Take each line containing the word "from" and copy it.
____ Source excerpt
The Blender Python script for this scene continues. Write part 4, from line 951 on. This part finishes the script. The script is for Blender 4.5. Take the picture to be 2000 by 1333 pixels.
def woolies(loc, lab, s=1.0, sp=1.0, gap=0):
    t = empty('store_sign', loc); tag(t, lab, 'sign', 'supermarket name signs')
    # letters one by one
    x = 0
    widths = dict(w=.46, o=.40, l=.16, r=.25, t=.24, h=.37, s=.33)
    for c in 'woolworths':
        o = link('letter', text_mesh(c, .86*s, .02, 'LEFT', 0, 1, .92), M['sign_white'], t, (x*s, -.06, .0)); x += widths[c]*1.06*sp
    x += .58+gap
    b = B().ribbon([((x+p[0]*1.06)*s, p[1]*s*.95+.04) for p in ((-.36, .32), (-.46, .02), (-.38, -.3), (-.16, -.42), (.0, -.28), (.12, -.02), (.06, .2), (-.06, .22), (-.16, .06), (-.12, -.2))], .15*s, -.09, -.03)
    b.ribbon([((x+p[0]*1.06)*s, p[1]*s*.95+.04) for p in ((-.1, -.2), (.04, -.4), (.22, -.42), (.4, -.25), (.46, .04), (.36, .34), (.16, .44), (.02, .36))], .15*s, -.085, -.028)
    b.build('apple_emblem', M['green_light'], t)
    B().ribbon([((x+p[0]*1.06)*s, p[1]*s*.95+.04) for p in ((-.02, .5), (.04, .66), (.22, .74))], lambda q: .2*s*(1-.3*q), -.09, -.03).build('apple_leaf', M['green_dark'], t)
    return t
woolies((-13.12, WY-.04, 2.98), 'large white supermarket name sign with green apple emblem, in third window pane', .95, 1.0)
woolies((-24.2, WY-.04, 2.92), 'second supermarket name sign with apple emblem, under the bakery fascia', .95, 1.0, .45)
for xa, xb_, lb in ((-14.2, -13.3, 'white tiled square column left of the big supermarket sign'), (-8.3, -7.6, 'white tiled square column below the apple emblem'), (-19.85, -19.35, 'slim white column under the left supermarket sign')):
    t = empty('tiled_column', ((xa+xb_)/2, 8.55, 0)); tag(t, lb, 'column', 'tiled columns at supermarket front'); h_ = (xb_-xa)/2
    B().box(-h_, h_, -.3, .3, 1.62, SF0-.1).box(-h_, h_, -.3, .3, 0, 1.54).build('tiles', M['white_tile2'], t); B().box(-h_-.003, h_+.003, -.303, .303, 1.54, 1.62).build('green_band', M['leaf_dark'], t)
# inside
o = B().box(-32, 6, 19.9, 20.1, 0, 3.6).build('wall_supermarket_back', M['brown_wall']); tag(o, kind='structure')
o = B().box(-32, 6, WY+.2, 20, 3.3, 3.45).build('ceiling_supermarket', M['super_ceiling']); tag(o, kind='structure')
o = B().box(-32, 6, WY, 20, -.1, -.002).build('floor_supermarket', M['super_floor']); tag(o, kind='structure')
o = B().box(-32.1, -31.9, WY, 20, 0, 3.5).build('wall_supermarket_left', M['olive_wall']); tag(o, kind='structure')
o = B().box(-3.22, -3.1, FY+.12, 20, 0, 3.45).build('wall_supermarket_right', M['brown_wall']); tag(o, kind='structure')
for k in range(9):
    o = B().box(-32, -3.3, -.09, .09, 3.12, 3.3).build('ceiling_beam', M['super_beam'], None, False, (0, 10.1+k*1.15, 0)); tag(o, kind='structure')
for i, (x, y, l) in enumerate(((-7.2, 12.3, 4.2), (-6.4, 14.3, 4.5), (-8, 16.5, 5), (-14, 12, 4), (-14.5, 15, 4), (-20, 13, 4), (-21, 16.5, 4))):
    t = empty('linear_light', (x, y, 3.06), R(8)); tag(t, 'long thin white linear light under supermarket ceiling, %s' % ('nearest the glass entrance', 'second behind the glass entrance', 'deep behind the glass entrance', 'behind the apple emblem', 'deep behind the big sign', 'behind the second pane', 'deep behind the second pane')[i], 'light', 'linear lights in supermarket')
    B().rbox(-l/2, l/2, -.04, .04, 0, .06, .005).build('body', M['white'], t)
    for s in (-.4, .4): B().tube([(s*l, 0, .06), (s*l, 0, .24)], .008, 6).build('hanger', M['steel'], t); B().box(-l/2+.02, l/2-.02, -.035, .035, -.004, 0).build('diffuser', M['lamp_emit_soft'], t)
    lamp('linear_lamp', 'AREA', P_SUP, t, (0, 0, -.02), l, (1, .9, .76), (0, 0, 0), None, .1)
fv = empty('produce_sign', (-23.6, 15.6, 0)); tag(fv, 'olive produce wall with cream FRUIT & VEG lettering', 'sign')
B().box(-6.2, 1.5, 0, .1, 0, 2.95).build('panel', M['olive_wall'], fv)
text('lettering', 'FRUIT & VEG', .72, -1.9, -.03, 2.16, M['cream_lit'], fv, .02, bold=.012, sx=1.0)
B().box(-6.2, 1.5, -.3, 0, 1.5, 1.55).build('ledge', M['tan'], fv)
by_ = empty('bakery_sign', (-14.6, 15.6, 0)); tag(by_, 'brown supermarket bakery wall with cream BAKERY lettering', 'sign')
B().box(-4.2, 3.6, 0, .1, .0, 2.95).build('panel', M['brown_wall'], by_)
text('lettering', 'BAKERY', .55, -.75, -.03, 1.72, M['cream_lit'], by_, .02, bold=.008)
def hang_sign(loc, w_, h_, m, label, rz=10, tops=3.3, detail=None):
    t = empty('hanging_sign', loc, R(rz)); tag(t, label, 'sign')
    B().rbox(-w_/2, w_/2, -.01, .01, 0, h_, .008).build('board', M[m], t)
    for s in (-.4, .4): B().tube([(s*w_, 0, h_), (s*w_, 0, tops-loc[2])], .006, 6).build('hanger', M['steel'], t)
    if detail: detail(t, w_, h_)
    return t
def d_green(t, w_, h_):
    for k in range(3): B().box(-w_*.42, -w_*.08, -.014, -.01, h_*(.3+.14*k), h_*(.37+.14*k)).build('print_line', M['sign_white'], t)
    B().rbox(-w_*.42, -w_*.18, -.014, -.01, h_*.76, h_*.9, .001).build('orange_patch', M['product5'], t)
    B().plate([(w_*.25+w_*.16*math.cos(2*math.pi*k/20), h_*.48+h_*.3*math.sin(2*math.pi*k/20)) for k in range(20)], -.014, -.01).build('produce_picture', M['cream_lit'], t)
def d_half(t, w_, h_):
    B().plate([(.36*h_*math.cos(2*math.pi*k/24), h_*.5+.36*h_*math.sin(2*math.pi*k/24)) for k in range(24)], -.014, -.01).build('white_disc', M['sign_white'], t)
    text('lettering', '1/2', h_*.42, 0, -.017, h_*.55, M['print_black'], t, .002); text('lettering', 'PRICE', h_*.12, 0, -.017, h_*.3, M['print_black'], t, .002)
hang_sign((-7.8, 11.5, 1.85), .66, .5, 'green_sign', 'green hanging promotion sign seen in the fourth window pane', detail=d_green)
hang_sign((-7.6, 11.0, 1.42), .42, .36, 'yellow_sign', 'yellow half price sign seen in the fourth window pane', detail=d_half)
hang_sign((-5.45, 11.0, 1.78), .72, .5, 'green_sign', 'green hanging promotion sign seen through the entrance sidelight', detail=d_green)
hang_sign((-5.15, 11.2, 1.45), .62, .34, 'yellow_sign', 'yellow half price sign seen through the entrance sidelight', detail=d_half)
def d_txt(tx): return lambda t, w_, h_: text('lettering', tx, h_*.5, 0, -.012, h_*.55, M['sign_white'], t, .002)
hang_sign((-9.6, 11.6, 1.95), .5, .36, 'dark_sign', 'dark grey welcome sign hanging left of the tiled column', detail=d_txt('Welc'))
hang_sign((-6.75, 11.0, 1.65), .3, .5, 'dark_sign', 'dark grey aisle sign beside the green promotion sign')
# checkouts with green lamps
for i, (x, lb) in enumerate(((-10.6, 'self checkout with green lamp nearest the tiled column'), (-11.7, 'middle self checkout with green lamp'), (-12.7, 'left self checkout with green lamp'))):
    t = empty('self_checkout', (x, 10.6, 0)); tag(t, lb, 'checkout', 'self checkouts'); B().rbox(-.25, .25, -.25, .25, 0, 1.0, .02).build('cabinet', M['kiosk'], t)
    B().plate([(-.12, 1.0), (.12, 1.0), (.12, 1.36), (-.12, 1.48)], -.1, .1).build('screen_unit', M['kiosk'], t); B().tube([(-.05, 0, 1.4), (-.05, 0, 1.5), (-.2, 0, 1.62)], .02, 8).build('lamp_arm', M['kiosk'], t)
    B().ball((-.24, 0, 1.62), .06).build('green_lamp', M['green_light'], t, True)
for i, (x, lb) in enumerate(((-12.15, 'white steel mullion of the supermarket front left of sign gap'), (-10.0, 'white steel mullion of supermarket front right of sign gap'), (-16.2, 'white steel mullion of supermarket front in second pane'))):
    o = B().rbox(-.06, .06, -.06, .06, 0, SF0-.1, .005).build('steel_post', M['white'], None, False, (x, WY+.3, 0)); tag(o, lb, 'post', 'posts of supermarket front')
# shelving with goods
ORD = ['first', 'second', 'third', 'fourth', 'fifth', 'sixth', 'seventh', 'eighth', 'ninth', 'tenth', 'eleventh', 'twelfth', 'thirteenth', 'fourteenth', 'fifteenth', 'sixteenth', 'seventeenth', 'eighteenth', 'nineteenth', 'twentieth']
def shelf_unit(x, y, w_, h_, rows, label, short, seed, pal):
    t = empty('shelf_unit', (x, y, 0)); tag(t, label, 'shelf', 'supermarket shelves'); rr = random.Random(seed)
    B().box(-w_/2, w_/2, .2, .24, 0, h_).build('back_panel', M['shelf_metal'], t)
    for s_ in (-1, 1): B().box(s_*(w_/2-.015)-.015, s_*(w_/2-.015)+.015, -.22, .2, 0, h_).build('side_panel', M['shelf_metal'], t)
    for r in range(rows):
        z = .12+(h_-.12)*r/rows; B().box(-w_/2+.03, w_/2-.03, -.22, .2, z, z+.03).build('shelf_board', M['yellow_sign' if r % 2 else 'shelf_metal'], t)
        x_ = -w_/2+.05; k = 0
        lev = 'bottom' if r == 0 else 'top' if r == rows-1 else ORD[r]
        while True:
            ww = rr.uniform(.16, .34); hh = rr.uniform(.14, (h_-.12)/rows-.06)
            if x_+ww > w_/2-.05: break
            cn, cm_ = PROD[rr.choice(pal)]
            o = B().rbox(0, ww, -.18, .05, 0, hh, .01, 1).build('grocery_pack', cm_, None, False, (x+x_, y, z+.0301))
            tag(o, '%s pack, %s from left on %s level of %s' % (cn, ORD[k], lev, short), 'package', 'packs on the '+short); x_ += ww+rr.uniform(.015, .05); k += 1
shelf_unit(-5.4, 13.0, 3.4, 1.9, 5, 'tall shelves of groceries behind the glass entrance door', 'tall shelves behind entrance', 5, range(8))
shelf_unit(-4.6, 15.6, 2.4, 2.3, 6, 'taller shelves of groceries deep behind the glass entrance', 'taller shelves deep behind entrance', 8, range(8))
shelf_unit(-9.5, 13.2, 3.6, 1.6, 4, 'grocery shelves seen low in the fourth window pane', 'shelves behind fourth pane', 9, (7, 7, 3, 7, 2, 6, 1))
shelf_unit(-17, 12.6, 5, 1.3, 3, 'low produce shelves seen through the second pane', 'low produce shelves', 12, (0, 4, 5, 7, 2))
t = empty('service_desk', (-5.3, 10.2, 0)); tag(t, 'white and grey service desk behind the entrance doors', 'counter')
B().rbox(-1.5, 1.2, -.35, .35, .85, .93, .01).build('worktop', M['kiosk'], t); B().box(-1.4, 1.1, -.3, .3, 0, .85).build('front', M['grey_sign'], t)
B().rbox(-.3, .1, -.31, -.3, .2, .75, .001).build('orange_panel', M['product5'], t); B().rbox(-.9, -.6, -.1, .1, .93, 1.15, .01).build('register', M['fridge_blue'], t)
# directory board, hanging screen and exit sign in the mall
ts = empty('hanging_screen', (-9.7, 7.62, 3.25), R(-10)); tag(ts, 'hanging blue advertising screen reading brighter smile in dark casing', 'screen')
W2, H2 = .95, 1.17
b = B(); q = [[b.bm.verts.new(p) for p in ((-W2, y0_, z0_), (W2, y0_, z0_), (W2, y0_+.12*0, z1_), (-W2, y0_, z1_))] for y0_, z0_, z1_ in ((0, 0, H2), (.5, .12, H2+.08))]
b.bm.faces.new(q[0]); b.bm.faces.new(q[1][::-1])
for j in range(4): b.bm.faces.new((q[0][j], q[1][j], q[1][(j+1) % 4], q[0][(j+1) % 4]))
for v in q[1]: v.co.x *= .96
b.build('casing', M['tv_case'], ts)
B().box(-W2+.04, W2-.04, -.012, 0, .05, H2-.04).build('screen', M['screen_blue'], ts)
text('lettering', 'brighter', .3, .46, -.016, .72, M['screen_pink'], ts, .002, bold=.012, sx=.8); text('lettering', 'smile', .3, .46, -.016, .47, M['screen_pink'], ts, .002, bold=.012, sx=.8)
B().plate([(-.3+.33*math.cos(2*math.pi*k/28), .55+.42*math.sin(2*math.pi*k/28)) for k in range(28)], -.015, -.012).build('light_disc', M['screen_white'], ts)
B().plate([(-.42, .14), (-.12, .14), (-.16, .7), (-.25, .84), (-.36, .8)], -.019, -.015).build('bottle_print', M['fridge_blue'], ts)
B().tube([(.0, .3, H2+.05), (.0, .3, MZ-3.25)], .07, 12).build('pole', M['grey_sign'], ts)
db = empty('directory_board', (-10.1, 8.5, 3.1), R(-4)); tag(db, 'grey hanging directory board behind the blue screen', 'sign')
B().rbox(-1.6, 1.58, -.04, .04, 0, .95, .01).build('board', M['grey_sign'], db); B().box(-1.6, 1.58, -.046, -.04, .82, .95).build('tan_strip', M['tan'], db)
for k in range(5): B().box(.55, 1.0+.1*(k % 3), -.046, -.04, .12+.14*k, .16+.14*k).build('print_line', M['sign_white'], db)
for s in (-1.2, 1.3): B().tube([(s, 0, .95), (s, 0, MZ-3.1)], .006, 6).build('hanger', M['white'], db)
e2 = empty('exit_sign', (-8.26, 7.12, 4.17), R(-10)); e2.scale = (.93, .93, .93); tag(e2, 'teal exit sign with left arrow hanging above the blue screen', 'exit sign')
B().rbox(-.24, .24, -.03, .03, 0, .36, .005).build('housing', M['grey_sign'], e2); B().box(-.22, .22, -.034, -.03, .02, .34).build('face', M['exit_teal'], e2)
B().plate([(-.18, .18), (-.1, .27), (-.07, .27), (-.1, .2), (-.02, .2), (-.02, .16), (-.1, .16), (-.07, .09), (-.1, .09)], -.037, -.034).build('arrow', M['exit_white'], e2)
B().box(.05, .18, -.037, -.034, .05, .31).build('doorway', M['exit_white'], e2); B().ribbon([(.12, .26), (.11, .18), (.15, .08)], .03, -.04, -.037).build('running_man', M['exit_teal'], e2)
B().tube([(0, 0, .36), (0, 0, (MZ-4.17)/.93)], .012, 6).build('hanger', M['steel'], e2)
________
(The solution):
The Blender Python script for this scene continues. Write part 4, from line 951 on. This part finishes the script. The script is for Blender 4.5. Take the picture to be 2000 by 1333 pixels.
            tag(o, '%s pack, %s from left on %s level of %s' % (cn, ORD[k], lev, short), 'package', 'packs on the '+short); x_ += ww+rr.uniform(.015, .05); k += 1